On Sept. 1, 2012, the cooperating source met with Huang and Qi at a Kansas City restaurant. Qi participated in the meeting and also acted as a translator for Huang for parts of the conversation. A follow-up meeting was scheduled for the next day, at which the cooperating source would bring the stolen proprietary information and Huang and Qi would bring the payment. The cooperating source told Huang and Qi that he had to drive back to Pittsburgh Corning and break into the engineering department to steal the documents and drawings for the equipment.

The next day, Huang and Qi met the cooperating source at a prearranged location and brought a bag containing the money.
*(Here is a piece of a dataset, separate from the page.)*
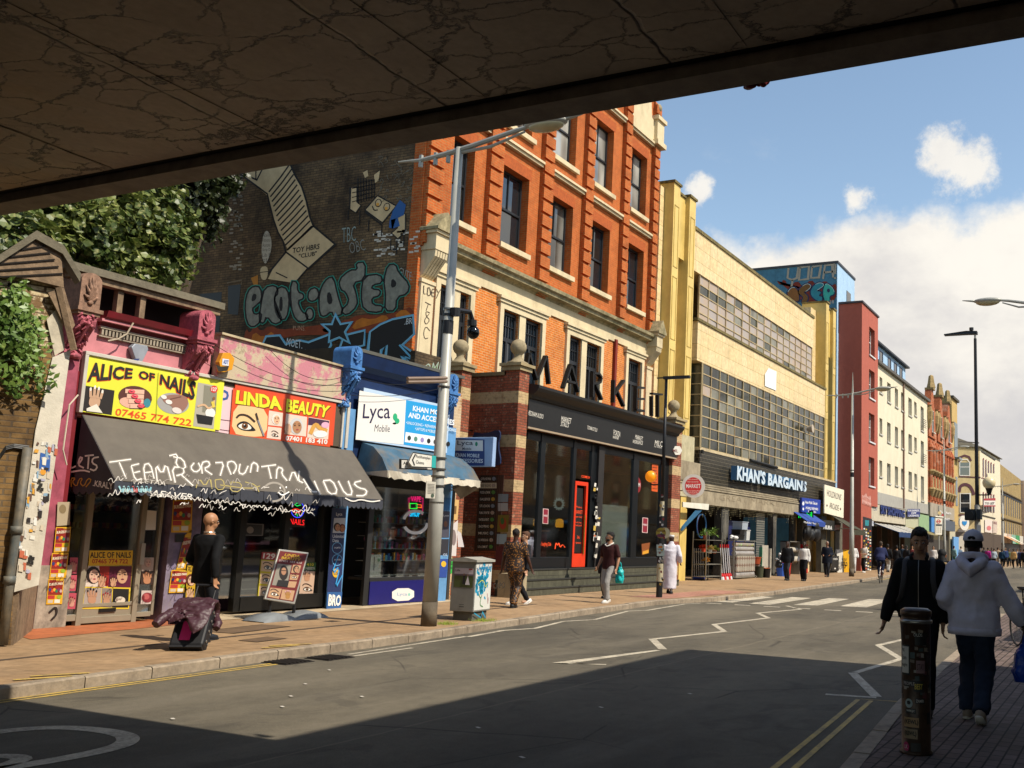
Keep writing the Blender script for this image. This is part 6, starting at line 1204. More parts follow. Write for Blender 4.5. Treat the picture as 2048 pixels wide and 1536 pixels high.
# ================================================================ generic window helper for the far houses
def fwin(parent,x0,x1,z0,z1,y,frame='d8d4cc',rev=.16,sill=None,split=True,glass=0):
    mb=MB();w=.07;mb.box(x0,x0+w,y-.02,y+.05,z0,z1).box(x1-w,x1,y-.02,y+.05,z0,z1).box(x0+w,x1-w,y-.02,y+.05,z1-w,z1).box(x0+w,x1-w,y-.02,y+.05,z0,z0+w)
    if split:mb.box(x0+w,x1-w,y-.02,y+.05,(z0*.45+z1*.55)-.03,(z0*.45+z1*.55)+.03)
    if sill:mb.box(x0-.08,x1+.08,y-rev-.08,y,z0-.1,z0-.002)
    o=mb.build('window',C(frame,.5,k=.8),parent);MB().box(x0+w,x1-w,y+.01,y+.02,z0+w,z1-w).build('pane',M_WGL[glass],o)
# blue tower
YB=15.9
bt=thing('blue_tower','pale blue rendered tower block with YOGA and bubble graffiti on its side','building',(58.1,YB+.8,0),world=True)
M_BLW=C('a9c9e6',.75,k=.8,var=.1,dirt=.2,dirtc='6c8aa8');xbt=61.2;ybt=17.2
xb0,xb1=x_(1674.5,560,ybt),x_(1709,590,ybt);zbt=z_(1674.5,526,ybt)
MB().box(xb0,xb1,ybt,ybt+14,0,zbt).build('tower_wall',M_BLW,bt);MB().box(xb0-.06,xb1+.06,ybt-.06,ybt+14,zbt,zbt+.16).build('roof_edge',C('3c4048',.6),bt)
MB().box(xb0-.01,xb0,ybt+.02,ybt+13.9,0,zbt-.01).build('side_wall',C('47819f',.75,k=.75,var=.25,dirt=.2,dirtc='2a4a60'),bt)
MB().box(x_(1692,700,ybt),x_(1700,700,ybt),ybt-.04,ybt+.02,4,z_(1694,582,ybt)).build('stair_window',M_WGL[1],bt)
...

The cooperating source showed them documents that were purportedly Pittsburgh Corning’s trade secret information, some of which were stamped with secret and confidential markings. Shortly afterward, FBI agents arrested Huang and Qi at their hotel room.

The court ordered Huang and Qi to forfeit to the government $29,778 that was seized by law enforcement officers at the time of their arrest, which the defendants had brought to the United States in order to illegally purchase trade secrets.

This case was prosecuted by Assistant U.S. Attorneys Brian Casey and Matt Wolesky. It was investigated by the FBI.